The problem for imperialism was that the inspiration for real democracy, for real human emancipation and popular sovereignty was not coming from the Universal Declaration of Human Rights or from the so-called “mature democracies” of the West, who, in fact, advocated “constructive engagement” with apartheid and supplied arms to all the white settler regimes in the region.
Real democracy, human emancipation and popular sovereignty in the region were inspired by Vietnam, Cuba and Algeria and they were materially supported by China, the Soviet Union, Yugoslavia and the Organisation of African Unity (OAU).
That is why, from the point of view of Anglo-Saxon hegemony, time was indeed running out.
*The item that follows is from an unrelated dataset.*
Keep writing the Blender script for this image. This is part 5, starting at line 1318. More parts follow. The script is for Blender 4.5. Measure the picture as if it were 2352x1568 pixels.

So in response, imperialism did what it has done for the last 500 years: adjust its instruments of ideological aggression; design a fresh doctrine of human rights and democratic change; and figure out ways of defaming and dehumanising African freedom fighters as the new oppressors, while baptising the Anglo-Saxon killers and oppressors from UDI and apartheid as the latest champions of human rights and democratic change.
The MDC formations were sponsored in order to advance that Anglo-Saxon agenda.